M e n h i r Monumento preistorico costituito da una sola pietra di notevole lunghezza e di forma per lo più irregolare, infissa verticalmente nel suolo. (dal bretone: Men Hir = pietra lunga).
O d i n o Chiamato anche   W o t a n,   parola germanica che significa:   f u r o r e,   grande dio germanico, figlio di una gigantessa e di un semidio, generato dal Cosmo. Trasporta sulla terra la collera degli dei, è insieme   s c i a m a n o,   guaritore e divinità guerriera, maestro delle   R u n e.
O s t r i c a Rappresenta il grembo femminile, la forma del principio acquatico femminile e della vita cosmica, è il potere lunare delle acque, (la sacralità della luna). Nel cristianesimo rappresenta l’Antico ed il Nuovo Testamento uniti nella Bibbia, che crea perle purissime di verità.

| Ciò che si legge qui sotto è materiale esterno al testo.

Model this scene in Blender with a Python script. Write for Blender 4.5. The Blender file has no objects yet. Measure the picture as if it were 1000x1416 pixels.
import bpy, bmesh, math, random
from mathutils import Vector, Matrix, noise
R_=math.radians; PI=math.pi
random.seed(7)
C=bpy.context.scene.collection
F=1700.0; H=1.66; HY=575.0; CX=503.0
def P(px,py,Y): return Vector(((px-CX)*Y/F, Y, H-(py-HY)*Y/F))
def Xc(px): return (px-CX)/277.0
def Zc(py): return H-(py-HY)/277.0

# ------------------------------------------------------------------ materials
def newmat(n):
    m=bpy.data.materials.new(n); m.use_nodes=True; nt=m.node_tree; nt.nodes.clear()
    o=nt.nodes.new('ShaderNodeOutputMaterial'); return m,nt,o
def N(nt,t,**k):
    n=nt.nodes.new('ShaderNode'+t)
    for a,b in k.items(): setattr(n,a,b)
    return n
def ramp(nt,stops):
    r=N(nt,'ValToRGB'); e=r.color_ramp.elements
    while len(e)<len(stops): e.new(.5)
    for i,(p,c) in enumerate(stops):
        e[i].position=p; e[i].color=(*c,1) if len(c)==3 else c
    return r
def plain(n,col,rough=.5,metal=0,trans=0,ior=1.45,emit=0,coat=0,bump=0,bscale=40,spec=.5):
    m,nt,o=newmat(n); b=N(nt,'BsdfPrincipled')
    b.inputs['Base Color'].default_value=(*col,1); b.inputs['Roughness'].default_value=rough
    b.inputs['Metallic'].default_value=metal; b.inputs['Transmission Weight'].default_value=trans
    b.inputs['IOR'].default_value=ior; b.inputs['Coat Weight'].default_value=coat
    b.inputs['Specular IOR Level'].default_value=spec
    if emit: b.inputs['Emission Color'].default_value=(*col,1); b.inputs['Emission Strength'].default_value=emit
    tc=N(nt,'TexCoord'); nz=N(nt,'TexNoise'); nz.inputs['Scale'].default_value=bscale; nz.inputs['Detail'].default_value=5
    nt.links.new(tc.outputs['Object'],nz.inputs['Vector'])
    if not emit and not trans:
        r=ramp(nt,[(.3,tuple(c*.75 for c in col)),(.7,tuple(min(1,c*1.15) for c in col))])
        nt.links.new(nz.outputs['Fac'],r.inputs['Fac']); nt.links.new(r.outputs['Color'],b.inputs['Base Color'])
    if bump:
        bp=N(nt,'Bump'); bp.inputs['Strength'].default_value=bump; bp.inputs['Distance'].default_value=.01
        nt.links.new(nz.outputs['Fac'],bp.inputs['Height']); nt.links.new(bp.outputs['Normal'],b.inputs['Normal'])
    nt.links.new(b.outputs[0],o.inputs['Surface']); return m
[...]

P r o t o m e Nell’arte antica elemento decorativo costituito dalla testa, talora anche una parte del busto, di una figura umana o animalesca o fantastica; (dal greco: pro = davanti, temnein = tagliare).
R u n e Etimologicamente = scrittura segreta; caratteri usati nell’Europa settentrionale, nei primi secoli D.C. cui venivano attribuiti poteri magici. L’insieme dei caratteri costituiva l’alfabeto runico.
W a l k y r i a (dal tedesco Walküre e dall’antico nordico Valkyria; propriamente = colei che sceglie gli uccisi: vair = ucciso, kyrj = colei che sceglie). Ciascuna delle figure mitologiche femminili, che, nella religione degli antichi Germani, accompagnavano gli eroi nel ‘Walhalla’.
W a l h a l l a (dal nordico Valhöl = sala, e Vair = caduto in battaglia), composto di due elementi di area germanica. Nella mitologia nordica luogo in cui dimorano gli eroi morti in battaglia insieme con il loro padre   O d i n o.